The Jungle Of Chiang Mai
Elephant In Thailand
My general perception of Thailand before my arrival in both Bangkok and Chiang Mai was wrong.
Where were the tropical jungle shanty towns devoid of amenities? Thailand’s northern region is quite comfortable. In Chiang Mai, walls of stone and moss surround the Old Town. Golden Buddhist temples line blocks brimming with tourists and monks. Rubber trees grow into and shade the cracked sidewalks. Birds chirp life into the soft air.
In major Thai cities a 7-11 is on every corner. The Internet is ubiquitous. The healthcare is fantastic. The well-worn “Pancake Trail” was awash with support. Differences exist from The West, but similarities were more apparent. Old notions are often not reality. A critical lesson when away from home.
Tours took up much of my stay in Chiang Mai. The cooking class provided a fun learning exercise and the chance to create dishes like Tom Yum Soup and Pangan Curry. We ate blue rice! I was one of four participants and the only male. The class had tasty food, a relaxed atmosphere, and light-hearted laughter.

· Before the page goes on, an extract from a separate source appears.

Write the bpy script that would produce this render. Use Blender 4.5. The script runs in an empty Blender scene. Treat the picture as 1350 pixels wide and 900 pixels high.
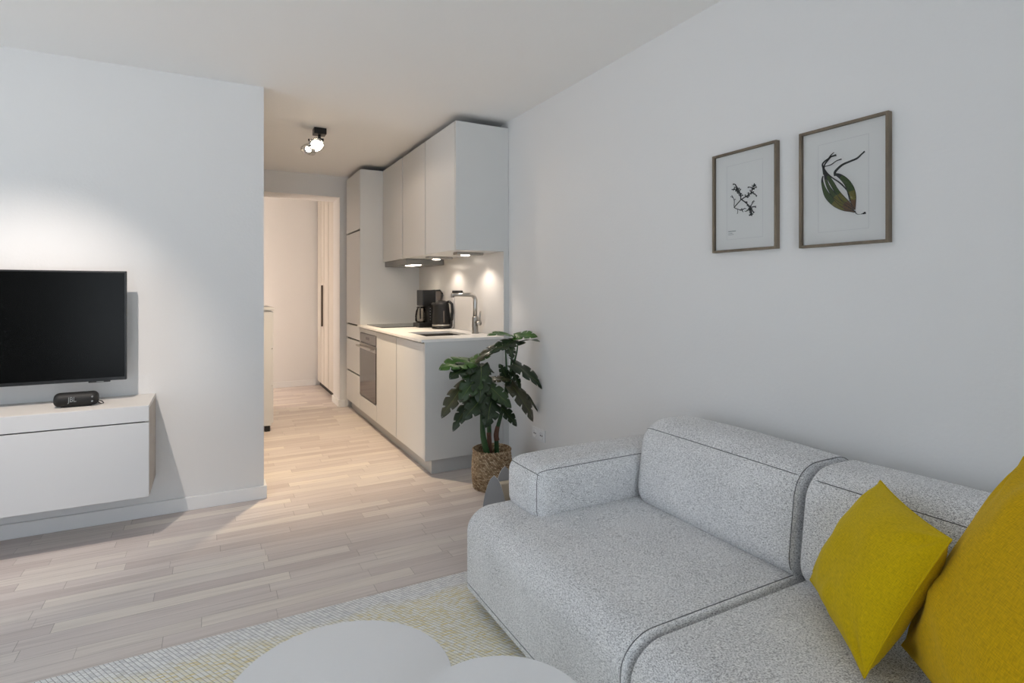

Then there was the Elephant Sanctuary. Without question, it was one of my best experiences so far.
Have you ever seen Steven Spielberg’s film Jurassic Park? That movie sums up my experience. Well, replace dinosaurs with elephants. I woke up at dawn to travel into the jungle. Our group of German and Portuguese passengers rubbernecked their heads out of the open-air hatchback to look for signs of big-eared pachyderms.
After a questionable descent into the thicket, we arrived at a stunning vista where five sugar cane dieters resided. Our group listened to a fabulous eco-lecture where our host explained how the day’s activities would not harm or even annoy the elephants, as that would go against the Sanctuary’s mission.
Then we fed, trekked with, touched, and then bathed the elephants and ourselves in mud under the care of trained staff. After our mud baths, we all, people, and elephants, went into the river to wash off.
There I was face-to-face, literally, with an elephant.
Departure from the country approached. I tried Khao Soi, a traditional northern dish. I went to temples with a Dutch man I had met in Bangkok. Wat Chedi Luang and Wat Phra (Buddhist temples) were my sanctuaries.
When alone and inconveniences occurred, I tried to remember my surroundings. One afternoon while sitting in Wat Chiang Mun temple grounds, I reflected upon my time spent in Thailand. To cultivate gratitude was apt, especially in a country known for traditions of mindfulness.